Anthropmorphics is a really good expansion from Eric Gans' originary hypothesis, furthering the study of generative anthropology. If it's even partially correct then it necessitates the complete reforming of all the secular disciplines from a mimetic perspective.
It covers many topics that gans had little to say about and branches off from gans in many other topics from the development of language, to the origin of social hierarchy and power, to how the economy and government should be organized around a social center. It attacks a lot of the secular liberal thought at its core assumptions and provides a more cohesive alternative. Through the lens of mimetic theory he finds interesting paradoxes and inconsistencies in tons of mainstream ideas. He describes how the assumption of moral equality necessitates totalitarianism because pure equality cant exist without being enforced and micromanaged totally. He points out that the act of critiquing power misuse assumes that infallible power is possible. He even finds Hayek's knowledge problem to be a non sequitur and provides an interesting alternative, placing libertarian economics on shaky ground. He has a good critique of democracy, saying that it's insanely complex and ineffective at its task of transferring power. It's riddled with problems like "who determines the validity of the election? They then have sovereignty rather than the voters" or "why can't mature 17 year olds vote but immature 18 year olds can? Why can't foreigners vote since the election result impacts them? This discrimination invalidates the spirit of the process". He refutes lots of secular social studies in one sentence by saying, "the project turned out to be impossible because the "human" individual must be taken as its own origin". If you found gans interesting this is definitely the next step. He continues the trajectory of gans' efforts and develops the ideas into applicable political and philosophical principles.
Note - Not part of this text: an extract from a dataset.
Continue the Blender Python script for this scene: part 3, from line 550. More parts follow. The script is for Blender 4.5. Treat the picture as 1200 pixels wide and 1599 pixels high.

However, I think it must be stressed that the biggest significance of generative anthropology isn't in its innovations in the social sciences. Rather, the significance of GA is that it reverse engineers God out of human behaviors. It affirms the existence of God by pointing out the centralized origins of humanity. And it does this using a secular method which can appeal to atheists. The scientific innovations that GA provides then serve to compliment a strong theology and allow us to place our socio-political ideas, philosophical ideas, and our own behaviors in their proper relation to God, the ultimate sacred and divine center, rather than around some nihilistic assumption that human behavior just originates out of its evolutionary usefulness.